I don't really know what "hot take" or "ice-cold take" mean when people use them because it seems so inconsistent. But if you're suggesting that's a true statement, can you elaborate?
I thought it was a super uninteresting take on a very stale gameshow lol
We'll never get to see Family Feud played at a high level because it's really casual and you won't get a family of geniuses on there very often. But assuming basic competence, like being able to consistently come up with a list of "things your wife does to annoy you around the house" (harder than it sounds), the crux of the game is predicting the unpopular answers that a random sample of Americans will give to questions like that, because those questions are what determine whether you will get the points once the obvious ones are off the board.
Just from my experience, the people who have been freakishly good card players or abnormally sharp in some other way are also very good at guessing what other people will think and say about something, and people who aren't as skilled are nowhere near as good at it. That usually plays out as a game of "What does Joe or whoever think?" And it's a valid battle of wits. But I think it's even harder to ask what the unpopular answer-giving survey takers think.
An example from a game today got me thinking about it. The survey was which movie monster is a strong, silent type. The top answer was the obvious Frankenstein (but only got like 23/100 responses), and a low-scoring answer was The Blob, and those are the two that fit the question best. But the second place answer was King Kong! If the survey was something like: "Name a loud and unruly movie monster," King Kong probably would have come in second again, this time to Godzilla (who also made the strong, silent type list).
I thought that King Kong was definitely going to be a popular answer, or even the most popular, despite him not fitting the question very well. But there are subtle turns that questions similar to this would take, and you sort of have to take the temperature of the culture as to what fits. King Kong would make any movie monster list that doesn't strongly dissuade a person from choosing him, and even then could get in for a couple points if the people surveyed could not name movie monsters on the phone, on the spot.

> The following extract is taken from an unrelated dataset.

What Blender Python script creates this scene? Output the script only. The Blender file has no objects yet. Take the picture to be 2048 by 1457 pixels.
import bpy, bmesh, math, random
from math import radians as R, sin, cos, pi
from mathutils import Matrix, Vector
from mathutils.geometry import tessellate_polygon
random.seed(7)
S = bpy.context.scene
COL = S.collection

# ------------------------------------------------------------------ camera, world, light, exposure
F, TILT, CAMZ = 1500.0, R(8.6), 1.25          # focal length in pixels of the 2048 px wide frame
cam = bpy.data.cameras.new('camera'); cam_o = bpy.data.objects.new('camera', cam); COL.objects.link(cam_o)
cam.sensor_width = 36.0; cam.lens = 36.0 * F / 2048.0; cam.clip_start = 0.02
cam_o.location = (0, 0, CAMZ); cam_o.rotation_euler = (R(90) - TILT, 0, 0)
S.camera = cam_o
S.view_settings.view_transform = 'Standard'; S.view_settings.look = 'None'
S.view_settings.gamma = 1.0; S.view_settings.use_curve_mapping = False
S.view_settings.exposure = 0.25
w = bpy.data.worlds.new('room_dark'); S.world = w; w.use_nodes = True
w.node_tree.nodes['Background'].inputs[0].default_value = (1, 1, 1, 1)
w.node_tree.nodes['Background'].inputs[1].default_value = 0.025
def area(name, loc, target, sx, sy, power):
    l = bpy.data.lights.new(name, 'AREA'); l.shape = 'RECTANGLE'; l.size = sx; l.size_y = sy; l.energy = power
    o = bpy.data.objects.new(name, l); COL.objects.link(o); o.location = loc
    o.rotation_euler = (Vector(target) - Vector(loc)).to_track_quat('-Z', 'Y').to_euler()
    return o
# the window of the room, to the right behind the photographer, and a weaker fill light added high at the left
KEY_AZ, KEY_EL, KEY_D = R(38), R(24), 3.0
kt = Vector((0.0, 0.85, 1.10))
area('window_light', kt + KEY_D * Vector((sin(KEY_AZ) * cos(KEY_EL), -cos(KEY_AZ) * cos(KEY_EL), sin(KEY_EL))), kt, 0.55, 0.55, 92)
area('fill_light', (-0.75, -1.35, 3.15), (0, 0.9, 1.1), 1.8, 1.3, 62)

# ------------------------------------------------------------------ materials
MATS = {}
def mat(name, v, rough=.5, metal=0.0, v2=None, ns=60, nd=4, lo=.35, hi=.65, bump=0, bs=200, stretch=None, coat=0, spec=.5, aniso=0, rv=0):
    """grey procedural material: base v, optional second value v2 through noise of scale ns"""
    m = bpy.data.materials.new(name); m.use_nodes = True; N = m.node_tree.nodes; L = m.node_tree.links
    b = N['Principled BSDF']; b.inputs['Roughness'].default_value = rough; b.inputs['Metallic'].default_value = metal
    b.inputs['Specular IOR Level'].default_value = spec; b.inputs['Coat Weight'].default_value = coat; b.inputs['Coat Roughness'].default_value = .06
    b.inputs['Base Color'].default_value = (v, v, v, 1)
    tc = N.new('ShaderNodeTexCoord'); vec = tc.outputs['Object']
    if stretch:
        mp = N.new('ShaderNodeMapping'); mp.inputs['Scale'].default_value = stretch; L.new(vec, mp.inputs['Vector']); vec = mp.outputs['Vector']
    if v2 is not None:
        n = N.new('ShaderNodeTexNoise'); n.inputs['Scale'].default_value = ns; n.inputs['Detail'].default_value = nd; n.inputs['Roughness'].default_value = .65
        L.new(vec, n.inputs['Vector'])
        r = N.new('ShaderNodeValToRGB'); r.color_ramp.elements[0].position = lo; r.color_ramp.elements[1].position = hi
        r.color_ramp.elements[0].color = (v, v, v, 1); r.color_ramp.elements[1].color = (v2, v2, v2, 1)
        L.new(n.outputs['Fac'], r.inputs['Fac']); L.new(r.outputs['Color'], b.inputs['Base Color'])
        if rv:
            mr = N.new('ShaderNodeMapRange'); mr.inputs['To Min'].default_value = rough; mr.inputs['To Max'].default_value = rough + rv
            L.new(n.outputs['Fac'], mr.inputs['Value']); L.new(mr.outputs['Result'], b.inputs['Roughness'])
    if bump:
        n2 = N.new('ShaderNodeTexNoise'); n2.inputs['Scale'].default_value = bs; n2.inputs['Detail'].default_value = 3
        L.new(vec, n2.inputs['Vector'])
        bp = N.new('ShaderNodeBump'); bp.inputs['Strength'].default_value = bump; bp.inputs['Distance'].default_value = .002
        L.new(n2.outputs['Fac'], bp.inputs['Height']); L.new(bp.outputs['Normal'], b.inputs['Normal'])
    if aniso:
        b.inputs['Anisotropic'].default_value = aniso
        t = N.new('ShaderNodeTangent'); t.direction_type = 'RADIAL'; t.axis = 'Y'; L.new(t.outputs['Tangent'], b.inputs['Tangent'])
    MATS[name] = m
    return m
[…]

For example, the question might be "Where do you see a lot of boobs?" That was also from today. The obvious answer is the strip club, and that was number one. But the number two answer was "Hooters," which scored higher than "At The Beach." Even though 'Hooters' is a retarded answer to that question, it's a good one to take a shot at when all the obvious ones have been taken up, and I think knowing when to try a stupid answer and when to hold out for a few tries at the more obvious, "smart" but less-popular answers (like "The Blob" from the previous question) is a place where a person with a certain genius can really set himself apart.
Hopefully those examples made sense. I'm basically saying the game is super subtle, that the skillset it rewards is very noticeable in some freaky-intelligent people, and that nobody should care about this post at all.